We were talking, smoking, sipping our beers and placing them back in our laps, not doing much listening, more like drunken bad-boy bitching. We pulled into my driveway and began discussing an old girlfriend of mine, of the Tangled-Up in Blue variety: gone, but never escaped my mind. She’s the type that could have you feeling bad (and responsible) when she lost her car keys or a concert ticket. I was mid-sentence about just what I wanted to say to her new man when the opening riffs of “the prowl” silenced me like getting caught with your girlfriend’s sister. Greasy pentatonic-chunk hook, “I see you walkin’ after dark/Trading looks with other men/But I’m the only one you need/And I know just where you’ll be.” We both released these moans, the noise you make when things are perfect and your speech is slurred, heads back, slapping our knees. God damn, Auerbach’s right, look at me, still on the prowl trying to concoct a plan for a dead love. Here’s some music that gives that old human condition the up and down.
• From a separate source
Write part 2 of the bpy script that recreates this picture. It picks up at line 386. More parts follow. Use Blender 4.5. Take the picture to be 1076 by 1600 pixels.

Thank god there isn’t any shiny Berklee College bullshit on the album. It sounds like a real person making music, which seems to be as rare as tribal peoples untouched by cigarettes or cell phones. Guitar lines any long-haired, rarin’-to-go sixteen year old can execute. Auerbach’s lyrics, his carpenter-speak poetry, stunk of truth throughout my workweek. I listened to it in my car in the driveway, iPod on and mowing the lawn, until the woman/women that a majority of the album is about took the face of the one haunting me. It crept me out and I had to stop listening and thinking about her. “I’m just a kid and you’re a walkin’ candy store/oh I want some more.” But by the end of the week I had comprehended every track and finally let the tangled-up-in-blue girl leave my mind. And I thought, look at this, art you can use.